2021 M03 31
C’est quelque chose qu’un livestream ne pourra jamais imiter : les sensations du concert, le mélange de sueur, d’alcool et d’hormones ; quelque chose de métallique dans l’air, l’odeur du béton, parfois, ou du bois du comptoir. Peut-être est-ce cette nostalgie qui a guidé plusieurs maisons de parfums parisiennes dans leurs dernières créations.
Les "nez" (créateurs de parfums) de Diptyque, par exemple, se sont inspirés d’un club jazz des années 1960, l’Orphéon, où les fondateurs de la maison avaient leurs habitudes. D’autres, comme l’Orchestre, puisent dans des souvenirs qu’on suppose plus récents. Le parfum « Electro Limonade » veut nous emporter dans un « cocktail chill-out sur soleil couchant », accompagné de son DJ set qu’on imagine savamment gentrifié. « Rhubarbe et fleur d’oranger nous entraînent dans une nuit où le groove se fait planant sur basses de bois ambrés, encens et vétiver d’Haïti. » Dans le même temps, ils proposent également « Bouquet Encore », voulant épouser les sensations dans une boîte de nuit de Barcelone à 3h12 du matin. Un souvenir qui semble presque trop précis.

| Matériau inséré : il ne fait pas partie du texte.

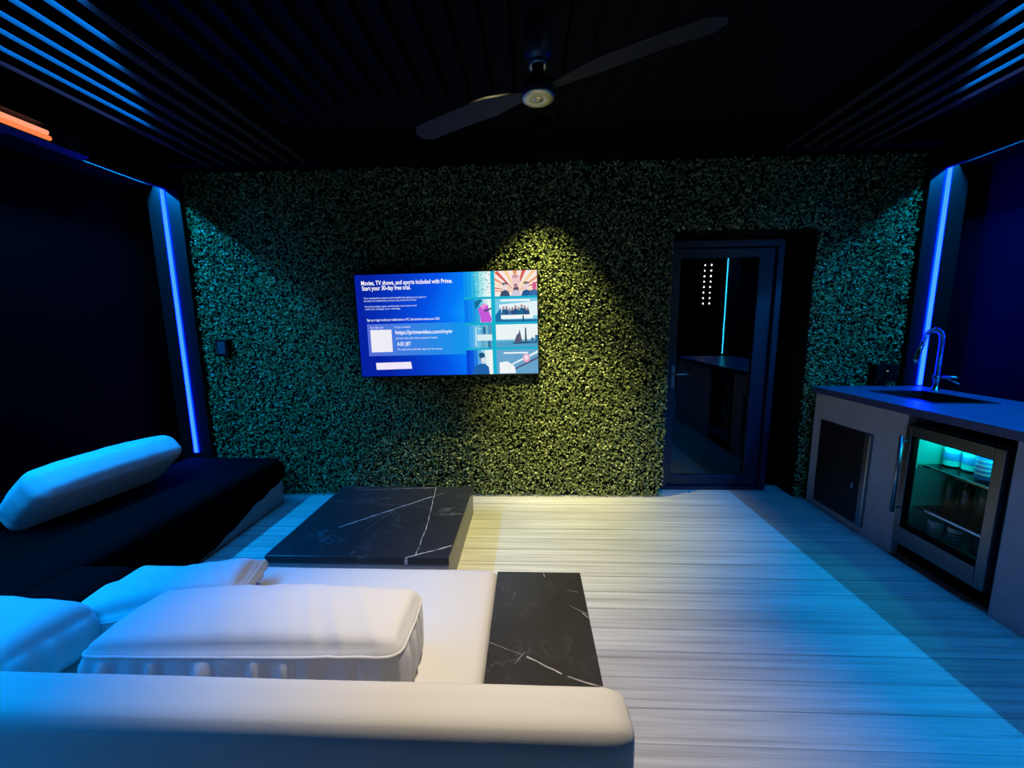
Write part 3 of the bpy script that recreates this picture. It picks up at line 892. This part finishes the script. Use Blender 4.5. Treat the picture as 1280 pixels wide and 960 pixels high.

Comme son nom l’indique, la maison l’Orchestre cherche à mêler parfums et musique. Leurs précédentes créations s’inspiraient de divers instruments ou styles musicaux (trombone, kora, darbouka, flamenco, etc). Chaque fois, un morceau est créé pour l’occasion. Pour les derniers créés, ils ont ainsi fait appel au duo electronica NIID, ainsi qu’à deux DJ, Popof et Animal & Me, venus de la deep-house et la techno minimale.
Chez Les Bains Guerbois, on invoque carrément des concerts de légende. Fondée en 2015, la maison tire son nom du bâtiment créé en 1885, qui est devenu en 1978 les Bains Douches, l'un des premiers nightclubs parisiens. Voulant rendre hommage à ce lieu fermé en 2010, le parfumeur propose ainsi deux parfums. Le premier, nommé « 1992 Purple Night », cherche à évoquer la venue de Prince et son groupe en aftershow après avoir rempli Bercy.
Le second, « 1979 New Wave », convoque quant à lui, sans le nommer, le souvenir de Joy Division. En effet, le 18 décembre 1979, le group phare du post-punk y donnait un de ses meilleurs concerts, moins de six mois avant le suicide de son leader Ian Curtis. Un moment que la maison de parfums veut faire revivre, comme elle l’explique avec ce ton typique des publicités de parfums : « Un concert légendaire. Un public enthousiaste, mixte, surfant sur une vague d’émotions, de musique, de parfums où se mêlent menthe fraîche, menthe poivrée, iris, cèdre et santal. Nouveaux Romantiques. Sombre ou joyeuse vision de la vie ? Les deux sans doute. »
Au-delà de ces références prestigieuses, il est évident que tout le monde n’a pas les moyens pour ces flacons. Il faut en effet compter entre 135 et 170 euros l’unité. On sait que quand on aime on ne compte pas, ou bien que l’argent n’a pas d’odeur, mais tout de même.